*RECORDS TO USE*
• • • • •

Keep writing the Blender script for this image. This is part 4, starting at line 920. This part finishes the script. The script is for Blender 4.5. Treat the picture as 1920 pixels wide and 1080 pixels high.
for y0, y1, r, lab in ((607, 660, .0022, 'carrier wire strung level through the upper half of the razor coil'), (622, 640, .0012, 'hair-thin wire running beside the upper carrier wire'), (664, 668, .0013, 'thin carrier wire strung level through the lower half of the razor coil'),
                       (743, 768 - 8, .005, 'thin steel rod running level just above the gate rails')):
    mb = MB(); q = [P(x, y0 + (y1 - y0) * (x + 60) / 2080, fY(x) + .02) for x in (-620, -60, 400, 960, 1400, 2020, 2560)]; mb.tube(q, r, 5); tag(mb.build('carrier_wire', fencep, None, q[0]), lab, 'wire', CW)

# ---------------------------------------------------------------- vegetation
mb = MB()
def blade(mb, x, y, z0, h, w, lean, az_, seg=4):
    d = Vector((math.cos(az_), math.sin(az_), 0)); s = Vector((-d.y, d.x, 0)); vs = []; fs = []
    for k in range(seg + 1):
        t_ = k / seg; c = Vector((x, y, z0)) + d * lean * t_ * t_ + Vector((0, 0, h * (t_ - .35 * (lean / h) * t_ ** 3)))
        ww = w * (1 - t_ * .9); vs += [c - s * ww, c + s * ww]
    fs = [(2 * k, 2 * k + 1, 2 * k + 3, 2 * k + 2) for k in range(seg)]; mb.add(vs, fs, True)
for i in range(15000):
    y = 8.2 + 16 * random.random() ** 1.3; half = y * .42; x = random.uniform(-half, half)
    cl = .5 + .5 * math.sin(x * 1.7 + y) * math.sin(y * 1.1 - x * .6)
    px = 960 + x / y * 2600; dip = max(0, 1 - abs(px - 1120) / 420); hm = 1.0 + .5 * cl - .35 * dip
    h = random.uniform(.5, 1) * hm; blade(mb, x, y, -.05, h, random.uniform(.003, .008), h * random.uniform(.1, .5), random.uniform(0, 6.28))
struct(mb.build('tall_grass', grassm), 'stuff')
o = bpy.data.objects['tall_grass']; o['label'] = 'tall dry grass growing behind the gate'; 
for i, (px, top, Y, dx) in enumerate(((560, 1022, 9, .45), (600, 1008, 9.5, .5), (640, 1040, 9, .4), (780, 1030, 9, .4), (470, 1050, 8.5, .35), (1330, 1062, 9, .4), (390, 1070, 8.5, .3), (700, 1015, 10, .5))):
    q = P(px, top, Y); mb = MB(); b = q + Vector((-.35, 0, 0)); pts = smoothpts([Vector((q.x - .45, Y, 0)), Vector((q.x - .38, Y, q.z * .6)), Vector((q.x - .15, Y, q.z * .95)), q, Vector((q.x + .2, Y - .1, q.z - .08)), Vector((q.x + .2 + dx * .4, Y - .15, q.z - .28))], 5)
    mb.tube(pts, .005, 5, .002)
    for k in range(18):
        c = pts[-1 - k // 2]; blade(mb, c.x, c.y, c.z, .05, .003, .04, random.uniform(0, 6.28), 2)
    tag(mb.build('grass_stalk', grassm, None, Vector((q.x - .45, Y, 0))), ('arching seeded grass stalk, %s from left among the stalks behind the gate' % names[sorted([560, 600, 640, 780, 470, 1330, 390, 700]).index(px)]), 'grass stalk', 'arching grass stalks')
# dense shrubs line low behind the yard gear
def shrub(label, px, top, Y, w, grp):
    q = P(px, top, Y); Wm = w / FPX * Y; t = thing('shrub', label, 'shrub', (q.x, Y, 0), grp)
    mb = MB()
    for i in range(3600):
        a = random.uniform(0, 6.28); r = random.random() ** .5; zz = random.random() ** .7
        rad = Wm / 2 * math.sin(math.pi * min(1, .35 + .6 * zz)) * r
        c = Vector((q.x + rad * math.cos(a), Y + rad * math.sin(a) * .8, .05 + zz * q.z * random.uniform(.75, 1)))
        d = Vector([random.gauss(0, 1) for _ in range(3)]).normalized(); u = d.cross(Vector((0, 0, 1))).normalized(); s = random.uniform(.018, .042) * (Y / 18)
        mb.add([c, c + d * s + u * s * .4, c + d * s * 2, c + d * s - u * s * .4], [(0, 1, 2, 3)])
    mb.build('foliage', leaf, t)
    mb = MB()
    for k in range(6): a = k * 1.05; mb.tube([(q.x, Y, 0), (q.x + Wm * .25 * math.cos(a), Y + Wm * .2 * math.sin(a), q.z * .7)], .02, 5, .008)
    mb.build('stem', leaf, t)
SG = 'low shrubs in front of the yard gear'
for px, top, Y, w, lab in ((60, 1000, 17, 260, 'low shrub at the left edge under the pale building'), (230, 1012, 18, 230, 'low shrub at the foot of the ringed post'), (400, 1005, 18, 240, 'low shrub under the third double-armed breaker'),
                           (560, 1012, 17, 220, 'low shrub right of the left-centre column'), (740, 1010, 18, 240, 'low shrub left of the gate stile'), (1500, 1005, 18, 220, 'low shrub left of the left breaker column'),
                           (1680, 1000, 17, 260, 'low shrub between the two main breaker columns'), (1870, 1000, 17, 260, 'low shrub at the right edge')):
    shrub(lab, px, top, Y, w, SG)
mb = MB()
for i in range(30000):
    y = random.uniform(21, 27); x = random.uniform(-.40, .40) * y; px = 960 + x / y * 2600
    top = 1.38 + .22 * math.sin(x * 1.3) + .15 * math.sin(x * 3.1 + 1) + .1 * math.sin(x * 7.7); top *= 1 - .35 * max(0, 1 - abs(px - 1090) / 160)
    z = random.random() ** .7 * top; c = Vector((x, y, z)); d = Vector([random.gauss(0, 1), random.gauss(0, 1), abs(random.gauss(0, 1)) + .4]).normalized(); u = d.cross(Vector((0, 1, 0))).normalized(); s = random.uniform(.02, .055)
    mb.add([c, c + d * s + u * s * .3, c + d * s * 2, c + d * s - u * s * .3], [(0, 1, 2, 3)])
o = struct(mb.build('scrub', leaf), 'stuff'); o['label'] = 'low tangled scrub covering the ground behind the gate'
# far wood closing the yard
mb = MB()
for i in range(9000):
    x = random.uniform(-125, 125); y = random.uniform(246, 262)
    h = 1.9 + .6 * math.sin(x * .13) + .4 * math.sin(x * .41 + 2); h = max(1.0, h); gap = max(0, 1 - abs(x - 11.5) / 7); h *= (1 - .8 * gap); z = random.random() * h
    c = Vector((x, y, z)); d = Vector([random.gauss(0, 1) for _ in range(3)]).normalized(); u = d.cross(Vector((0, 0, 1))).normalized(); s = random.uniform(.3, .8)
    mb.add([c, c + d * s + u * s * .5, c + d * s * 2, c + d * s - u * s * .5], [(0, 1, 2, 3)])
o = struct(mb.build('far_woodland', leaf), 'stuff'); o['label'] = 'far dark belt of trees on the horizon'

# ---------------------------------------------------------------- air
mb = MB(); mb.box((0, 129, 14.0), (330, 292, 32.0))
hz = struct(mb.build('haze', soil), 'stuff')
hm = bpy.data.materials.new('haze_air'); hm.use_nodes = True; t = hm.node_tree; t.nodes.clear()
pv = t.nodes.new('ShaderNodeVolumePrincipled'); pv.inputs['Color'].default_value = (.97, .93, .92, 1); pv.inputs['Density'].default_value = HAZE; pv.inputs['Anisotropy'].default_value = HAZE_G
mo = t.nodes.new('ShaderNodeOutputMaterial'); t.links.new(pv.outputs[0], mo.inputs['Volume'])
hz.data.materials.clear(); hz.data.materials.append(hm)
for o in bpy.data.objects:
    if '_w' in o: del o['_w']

• • • • •

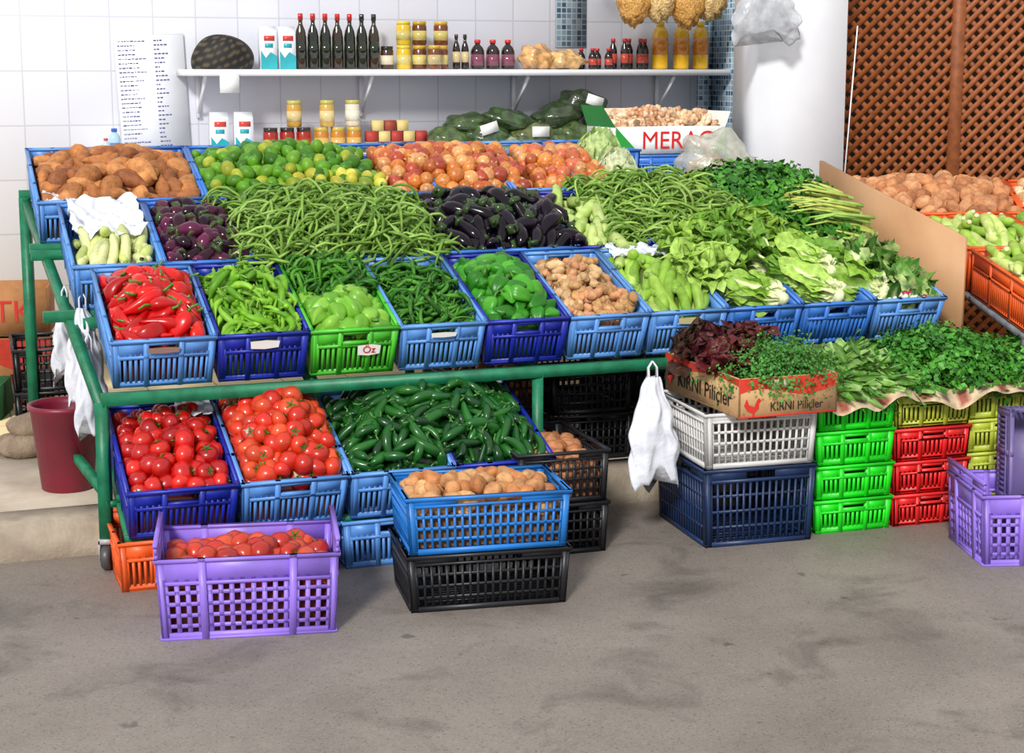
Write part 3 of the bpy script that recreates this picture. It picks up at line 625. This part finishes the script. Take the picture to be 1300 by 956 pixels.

• • • • •

*INSTRUCTION*
Of the lines above, extract only those from the line with "Keep writing the" to the line with "mb = MB(); q", both included, exactly as written.

*RESPONSE FOR THIS EXERCISE*
Keep writing the Blender script for this image. This is part 4, starting at line 920. This part finishes the script. The script is for Blender 4.5. Treat the picture as 1920 pixels wide and 1080 pixels high.
for y0, y1, r, lab in ((607, 660, .0022, 'carrier wire strung level through the upper half of the razor coil'), (622, 640, .0012, 'hair-thin wire running beside the upper carrier wire'), (664, 668, .0013, 'thin carrier wire strung level through the lower half of the razor coil'),
                       (743, 768 - 8, .005, 'thin steel rod running level just above the gate rails')):
    mb = MB(); q = [P(x, y0 + (y1 - y0) * (x + 60) / 2080, fY(x) + .02) for x in (-620, -60, 400, 960, 1400, 2020, 2560)]; mb.tube(q, r, 5); tag(mb.build('carrier_wire', fencep, None, q[0]), lab, 'wire', CW)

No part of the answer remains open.